■ **Rows**
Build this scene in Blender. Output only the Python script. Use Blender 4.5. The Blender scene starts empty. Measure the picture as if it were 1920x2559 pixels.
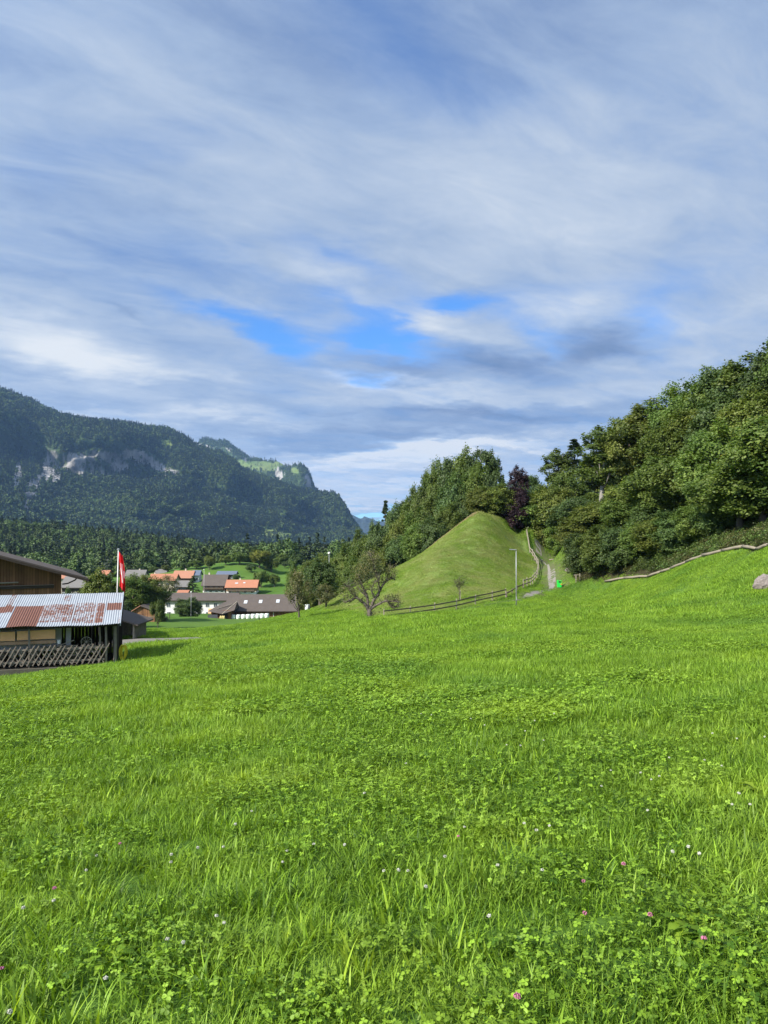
==
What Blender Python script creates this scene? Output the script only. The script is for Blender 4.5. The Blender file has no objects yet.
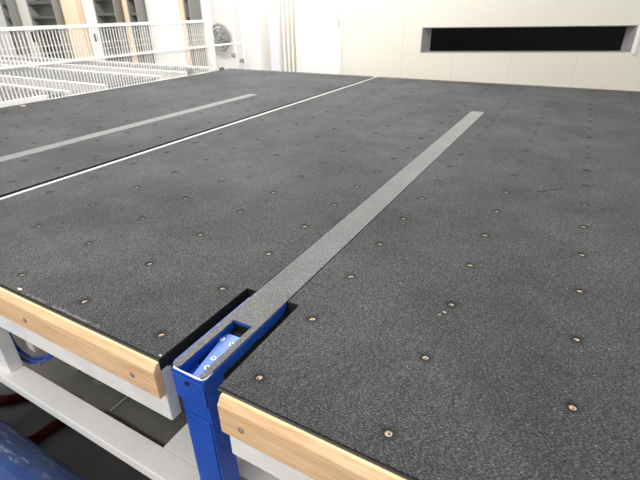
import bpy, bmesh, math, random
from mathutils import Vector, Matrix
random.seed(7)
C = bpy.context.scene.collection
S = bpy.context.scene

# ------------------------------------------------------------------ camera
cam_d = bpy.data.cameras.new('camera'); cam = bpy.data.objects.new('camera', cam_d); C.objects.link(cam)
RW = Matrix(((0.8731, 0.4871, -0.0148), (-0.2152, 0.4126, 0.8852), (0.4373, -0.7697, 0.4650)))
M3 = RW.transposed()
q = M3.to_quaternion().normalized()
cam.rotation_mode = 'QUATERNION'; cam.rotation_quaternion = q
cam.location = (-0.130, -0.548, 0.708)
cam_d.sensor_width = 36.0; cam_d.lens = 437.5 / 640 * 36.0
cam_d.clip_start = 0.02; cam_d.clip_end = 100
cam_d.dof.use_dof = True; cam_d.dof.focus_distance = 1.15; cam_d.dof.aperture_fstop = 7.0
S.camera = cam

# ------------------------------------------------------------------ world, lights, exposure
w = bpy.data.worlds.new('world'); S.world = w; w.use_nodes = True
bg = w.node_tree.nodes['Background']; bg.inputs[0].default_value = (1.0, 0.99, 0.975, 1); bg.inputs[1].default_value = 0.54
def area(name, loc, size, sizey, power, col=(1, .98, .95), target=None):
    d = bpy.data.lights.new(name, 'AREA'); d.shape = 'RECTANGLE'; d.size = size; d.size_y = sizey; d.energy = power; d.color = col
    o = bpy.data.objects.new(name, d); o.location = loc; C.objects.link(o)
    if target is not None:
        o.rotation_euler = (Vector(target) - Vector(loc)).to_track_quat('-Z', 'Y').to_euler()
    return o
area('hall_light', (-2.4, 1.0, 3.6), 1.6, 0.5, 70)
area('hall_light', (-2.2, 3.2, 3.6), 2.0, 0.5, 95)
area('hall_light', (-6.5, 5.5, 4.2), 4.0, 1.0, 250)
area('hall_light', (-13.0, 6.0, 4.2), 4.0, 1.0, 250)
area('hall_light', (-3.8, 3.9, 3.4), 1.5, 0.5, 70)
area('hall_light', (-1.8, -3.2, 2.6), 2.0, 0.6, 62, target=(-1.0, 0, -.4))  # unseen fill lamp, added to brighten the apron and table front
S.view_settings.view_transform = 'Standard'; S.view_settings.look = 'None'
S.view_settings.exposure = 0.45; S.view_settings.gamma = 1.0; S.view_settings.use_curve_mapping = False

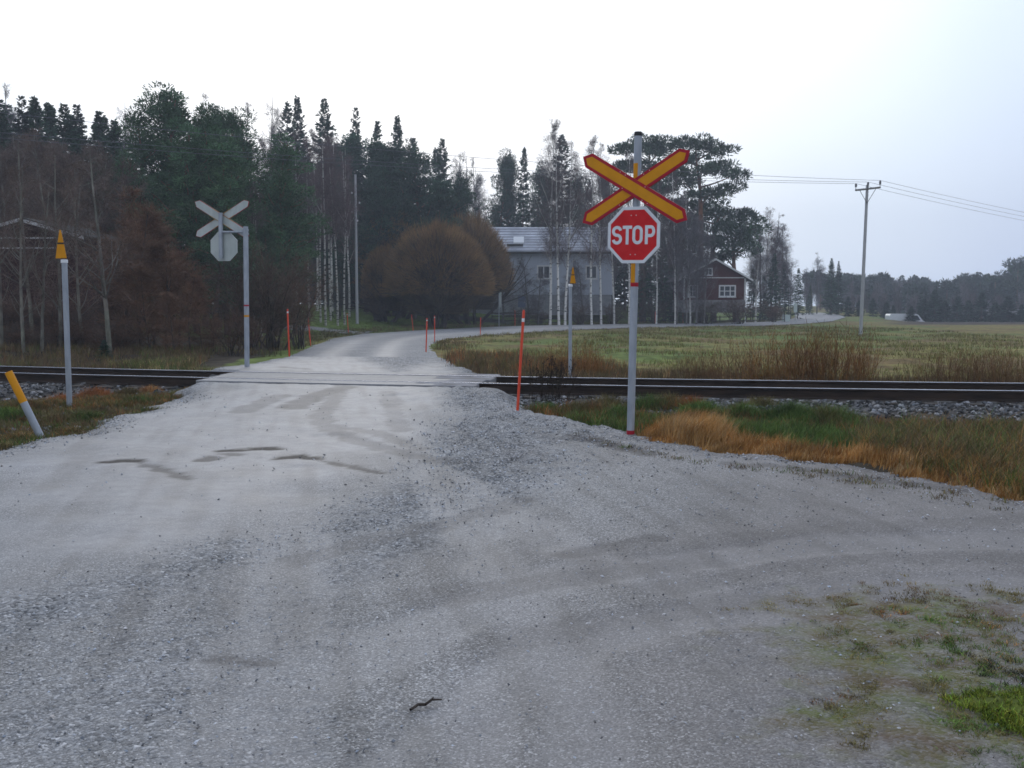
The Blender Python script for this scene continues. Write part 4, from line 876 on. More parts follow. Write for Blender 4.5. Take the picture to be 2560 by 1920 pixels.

■ **Problem statement**
Select from the material above each line in which the string "picture" appears, and list those lines.

■ **The solution**
Build this scene in Blender. Output only the Python script. Use Blender 4.5. The Blender scene starts empty. Measure the picture as if it were 1920x2559 pixels.
The Blender Python script for this scene continues. Write part 4, from line 876 on. More parts follow. Write for Blender 4.5. Take the picture to be 2560 by 1920 pixels.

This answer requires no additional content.